Apple’s ability to promote its own services like Apple Music, iCloud, and Apple Pay represents a meaningful competitive advantage. We looked at the three major music streaming services (Spotify, Apple Music, and Pandora) to quantify how iOS ownership impacts paid subscribers and market share.

  • In July, Tim Cook reported that Apple Music became the market leader in terms of paid subs in North America and Japan. We estimate Apple Music has 21m North American subs vs. Spotify at 20m.
  • Adjusting for addressable market (we estimate that 95%+ of Apple Music subscribers are on iOS), Apple is converting potential customers into paying customers at a rate 2.5x faster than Spotify.
  • Apple’s higher conversion rate can be attributed in part to iPhone owners having more disposable income compared to Android owners. A second, more material contributor is Apple’s ownership of iOS which distributes a seamlessly integrated music experience along with prompts to get iPhone owners to subscribe.
  • Spotify still controls the global paying music streaming market with about 62% share, down slightly from 65% in Sep-17. Apple has grown to 34% from 30% in Sep-17. Pandora has lost share from 6% to 4%.
  • Apple Music has room to grow with just 45m subs out of 780m active iPhone users (6%) paying for the service.

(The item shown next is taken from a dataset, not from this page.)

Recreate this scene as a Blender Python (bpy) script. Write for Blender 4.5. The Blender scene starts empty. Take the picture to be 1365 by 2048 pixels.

iOS Ownership Drives Market Share Gains

We looked at paying subscribers for the top three music platforms over the last 8 quarters to get a sense of conversion rates and market share trends. Spotify leads by a wide margin in global paid subs with 62% share, but Apple has gained 4% share in the last three quarters. Over the past 2 years, Apple Music has grown paid subs by 137% compared to 93% for Spotify and 45% for Pandora.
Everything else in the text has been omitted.